A friend of mine sent me the following interesting article on an effort to take a more scientific/analytical approach to the design and fabrication of wood baseball bats. Weirdly enough, one of the strangest elements of this article for me wasn't the attempt to bring science and technology to bear on this problem. I actually think that's inevitable. Rather it was the contention in this article that bats should be struck on the flat-grain instead of the end grain. WHAT??? When I was a kid we would regularly taunt kids who hit a bat held this way. Everyone knew that the bat would most likely shatter killing everyone within miles. Is nothing sacred? But I digress. Back to the wooden bat versus technology smack-down.

In general I find this sort of thing really fascinating - it speaks to the uneasy intersection that occasionally occurs between long-held traditions and emerging technical understanding. And it's another example when technology is only one of many considerations in the specification of a product.

These intersections can really grate on the engineers. In the instance of Baseball's major leagues alone - as those of you who are fans know - there is the delicious bedevilment that the bats must be made of wood. It's a decision made with almost complete deference to the aesthetics and tradition of the game (not withstanding some concern that composite bats used at the lower levels would actually be dangerous in the hands of free swinging MLBers). In a head-to-head comparison including ease of manufacture, durability, performance, cost and general safety wood would lose (say that three times quick).

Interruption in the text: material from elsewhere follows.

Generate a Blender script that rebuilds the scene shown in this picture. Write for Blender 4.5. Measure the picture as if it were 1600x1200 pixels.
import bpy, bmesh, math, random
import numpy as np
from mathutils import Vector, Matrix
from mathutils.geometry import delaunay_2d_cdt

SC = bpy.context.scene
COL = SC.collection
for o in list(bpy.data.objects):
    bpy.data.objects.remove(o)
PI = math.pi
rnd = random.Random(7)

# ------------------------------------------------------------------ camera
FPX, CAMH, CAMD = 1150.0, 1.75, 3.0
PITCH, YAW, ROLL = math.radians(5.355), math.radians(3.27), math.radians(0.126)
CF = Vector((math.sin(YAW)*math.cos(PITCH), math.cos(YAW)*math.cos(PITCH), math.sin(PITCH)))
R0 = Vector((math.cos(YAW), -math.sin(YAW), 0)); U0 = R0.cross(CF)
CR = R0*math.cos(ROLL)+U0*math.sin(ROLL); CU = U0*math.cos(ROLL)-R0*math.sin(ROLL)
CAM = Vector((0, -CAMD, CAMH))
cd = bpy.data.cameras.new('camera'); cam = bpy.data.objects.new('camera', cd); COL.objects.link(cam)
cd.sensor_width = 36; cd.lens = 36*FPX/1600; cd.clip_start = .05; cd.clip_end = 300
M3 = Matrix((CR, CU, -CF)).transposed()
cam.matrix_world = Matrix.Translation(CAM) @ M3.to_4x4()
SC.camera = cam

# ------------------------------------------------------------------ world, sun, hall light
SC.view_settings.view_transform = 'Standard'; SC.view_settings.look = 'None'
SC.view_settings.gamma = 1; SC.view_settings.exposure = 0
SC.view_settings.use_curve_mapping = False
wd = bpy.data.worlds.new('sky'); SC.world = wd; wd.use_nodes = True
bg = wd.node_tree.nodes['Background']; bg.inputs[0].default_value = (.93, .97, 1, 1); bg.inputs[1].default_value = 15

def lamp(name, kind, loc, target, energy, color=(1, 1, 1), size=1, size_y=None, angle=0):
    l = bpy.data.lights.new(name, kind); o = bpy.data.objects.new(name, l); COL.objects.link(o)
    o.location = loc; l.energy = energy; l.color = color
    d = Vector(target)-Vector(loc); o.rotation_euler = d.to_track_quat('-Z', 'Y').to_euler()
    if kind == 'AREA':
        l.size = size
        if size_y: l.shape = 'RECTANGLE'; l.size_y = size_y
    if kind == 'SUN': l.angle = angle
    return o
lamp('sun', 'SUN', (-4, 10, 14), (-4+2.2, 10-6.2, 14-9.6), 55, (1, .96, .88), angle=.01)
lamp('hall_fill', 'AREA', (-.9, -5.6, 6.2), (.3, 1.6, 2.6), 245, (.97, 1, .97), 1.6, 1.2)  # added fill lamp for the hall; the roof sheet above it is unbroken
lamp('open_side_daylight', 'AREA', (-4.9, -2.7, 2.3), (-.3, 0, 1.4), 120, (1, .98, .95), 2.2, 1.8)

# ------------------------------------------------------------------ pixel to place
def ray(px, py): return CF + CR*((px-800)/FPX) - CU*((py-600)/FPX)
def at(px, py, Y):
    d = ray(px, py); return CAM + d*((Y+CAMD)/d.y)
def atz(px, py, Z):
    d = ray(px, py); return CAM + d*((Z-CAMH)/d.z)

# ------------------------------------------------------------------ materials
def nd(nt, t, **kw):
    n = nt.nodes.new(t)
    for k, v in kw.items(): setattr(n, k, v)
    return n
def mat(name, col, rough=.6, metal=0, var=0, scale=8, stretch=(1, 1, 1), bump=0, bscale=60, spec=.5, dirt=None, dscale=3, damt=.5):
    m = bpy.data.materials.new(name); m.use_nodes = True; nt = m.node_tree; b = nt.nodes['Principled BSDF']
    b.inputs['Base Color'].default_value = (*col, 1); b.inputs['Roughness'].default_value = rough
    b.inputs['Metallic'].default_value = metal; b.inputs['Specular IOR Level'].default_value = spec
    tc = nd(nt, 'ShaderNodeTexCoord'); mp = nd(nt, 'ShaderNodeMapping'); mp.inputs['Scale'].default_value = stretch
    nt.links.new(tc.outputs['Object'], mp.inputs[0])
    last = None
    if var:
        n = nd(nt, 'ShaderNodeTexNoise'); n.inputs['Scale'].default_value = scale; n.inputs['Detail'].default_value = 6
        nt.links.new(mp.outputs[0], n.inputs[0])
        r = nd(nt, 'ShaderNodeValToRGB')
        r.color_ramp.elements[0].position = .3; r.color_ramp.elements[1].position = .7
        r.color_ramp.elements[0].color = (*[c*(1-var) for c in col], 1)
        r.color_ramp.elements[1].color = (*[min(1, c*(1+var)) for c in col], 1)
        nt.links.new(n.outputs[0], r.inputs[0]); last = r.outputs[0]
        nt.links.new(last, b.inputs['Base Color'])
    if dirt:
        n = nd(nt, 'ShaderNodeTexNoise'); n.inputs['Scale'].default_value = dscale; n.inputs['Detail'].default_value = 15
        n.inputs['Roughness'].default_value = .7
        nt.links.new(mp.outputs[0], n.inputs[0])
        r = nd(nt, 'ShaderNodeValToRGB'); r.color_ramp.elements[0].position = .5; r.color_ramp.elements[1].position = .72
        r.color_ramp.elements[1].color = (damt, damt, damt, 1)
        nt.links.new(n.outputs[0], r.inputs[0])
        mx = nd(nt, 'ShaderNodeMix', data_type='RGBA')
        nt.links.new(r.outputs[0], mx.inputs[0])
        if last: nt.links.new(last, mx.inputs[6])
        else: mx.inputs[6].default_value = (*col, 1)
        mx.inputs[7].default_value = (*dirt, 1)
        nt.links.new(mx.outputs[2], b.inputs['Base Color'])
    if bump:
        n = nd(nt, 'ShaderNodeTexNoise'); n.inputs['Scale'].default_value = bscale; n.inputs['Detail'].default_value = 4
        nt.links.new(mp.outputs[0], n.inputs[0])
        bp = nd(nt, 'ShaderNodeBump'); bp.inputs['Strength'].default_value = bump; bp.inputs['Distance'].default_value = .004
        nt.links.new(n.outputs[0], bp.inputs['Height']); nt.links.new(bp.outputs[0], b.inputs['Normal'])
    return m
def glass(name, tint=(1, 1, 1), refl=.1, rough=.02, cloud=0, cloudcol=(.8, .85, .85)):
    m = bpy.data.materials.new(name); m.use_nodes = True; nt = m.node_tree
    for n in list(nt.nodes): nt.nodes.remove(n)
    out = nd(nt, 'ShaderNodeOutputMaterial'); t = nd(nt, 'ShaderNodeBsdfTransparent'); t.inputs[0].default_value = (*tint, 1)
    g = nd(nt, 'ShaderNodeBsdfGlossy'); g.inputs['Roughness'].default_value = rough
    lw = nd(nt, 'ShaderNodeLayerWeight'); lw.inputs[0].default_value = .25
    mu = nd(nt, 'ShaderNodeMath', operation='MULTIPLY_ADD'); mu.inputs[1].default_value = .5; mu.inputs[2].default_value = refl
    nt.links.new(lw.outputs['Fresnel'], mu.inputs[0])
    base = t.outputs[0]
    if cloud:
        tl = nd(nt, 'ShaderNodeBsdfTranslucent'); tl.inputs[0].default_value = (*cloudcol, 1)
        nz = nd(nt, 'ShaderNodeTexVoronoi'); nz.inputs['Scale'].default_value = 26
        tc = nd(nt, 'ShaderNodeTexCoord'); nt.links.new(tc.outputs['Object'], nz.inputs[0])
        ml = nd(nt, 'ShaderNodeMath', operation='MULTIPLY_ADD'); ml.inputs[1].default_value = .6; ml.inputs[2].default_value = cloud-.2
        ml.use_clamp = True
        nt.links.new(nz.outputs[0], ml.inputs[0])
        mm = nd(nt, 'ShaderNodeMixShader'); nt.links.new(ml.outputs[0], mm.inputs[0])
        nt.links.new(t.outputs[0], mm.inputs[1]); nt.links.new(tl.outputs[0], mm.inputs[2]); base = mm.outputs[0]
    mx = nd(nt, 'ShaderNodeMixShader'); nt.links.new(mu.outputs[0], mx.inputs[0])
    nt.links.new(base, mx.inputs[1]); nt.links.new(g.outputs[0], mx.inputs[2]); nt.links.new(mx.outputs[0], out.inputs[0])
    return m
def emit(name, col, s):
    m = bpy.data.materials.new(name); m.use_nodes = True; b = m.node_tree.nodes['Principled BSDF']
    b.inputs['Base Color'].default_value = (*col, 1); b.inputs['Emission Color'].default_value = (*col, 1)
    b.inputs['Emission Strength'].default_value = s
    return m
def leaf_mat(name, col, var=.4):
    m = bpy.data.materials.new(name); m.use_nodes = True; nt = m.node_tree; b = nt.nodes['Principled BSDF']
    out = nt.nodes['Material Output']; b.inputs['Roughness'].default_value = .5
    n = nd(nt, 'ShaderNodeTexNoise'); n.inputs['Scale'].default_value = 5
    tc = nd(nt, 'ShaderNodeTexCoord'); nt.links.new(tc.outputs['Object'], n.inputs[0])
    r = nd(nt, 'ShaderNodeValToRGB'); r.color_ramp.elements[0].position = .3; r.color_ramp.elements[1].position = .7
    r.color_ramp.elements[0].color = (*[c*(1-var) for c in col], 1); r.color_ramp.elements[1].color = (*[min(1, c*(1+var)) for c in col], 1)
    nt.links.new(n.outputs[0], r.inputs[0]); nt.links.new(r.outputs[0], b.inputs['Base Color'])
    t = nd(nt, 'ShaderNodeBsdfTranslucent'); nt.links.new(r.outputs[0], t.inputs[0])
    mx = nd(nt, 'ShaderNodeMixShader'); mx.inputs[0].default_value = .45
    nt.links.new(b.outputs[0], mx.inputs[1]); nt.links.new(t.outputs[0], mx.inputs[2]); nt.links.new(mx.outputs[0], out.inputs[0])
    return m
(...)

Given their choice and absent rules and tradition to the contrary I suspect few if any few modern-day engineers would elect to use wood in this application-a notoriously quirky and fundamentally unpredictable material.

There is the delicious bedevilment that the bats must be made of wood. It's a decision made with almost complete deference to aesthetics and tradition.

In point of fact, with a few exceptions engineers have generally been successful in eradicating wood from most non-building related designs (tennis rackets, car bodies, golf clubs, airplanes - even pencils are increasingly hedging towards composites). It's not that wood is necessarily a BAD material. Quite the converse - wood's strength to weight ratio is superb and when cost is factored in you often can't beat wood. It's fairly plentiful - if responsibly managed it's fully sustainable and wood offers a plethora of ancillary technical benefits. Oh by the way - in general wood can be beautiful as well. The problem - from an engineer's point of view - is that wood is not particularly repeatable, predicable or homogenous. A fancy way for saying that the way in which wood performs under stress depends on a whole bunch of factors not always easy to understand or anticipate. And engineers tend to really hate unpredictability.

Of course wood has a host of other aesthetic and evocative benefits - as any of you who've ever heard the sound a baseball makes off an aluminum bat can attest. And in my opinion, in the right application, these should weigh as importantly as the purely technical considerations. I offer up wooden boats, roller coasters and even the MLB baseball bat as products where I'm happy to let tradition trump technology. I guess it just gives the engineers a slightly different canvas to paint on. Game on.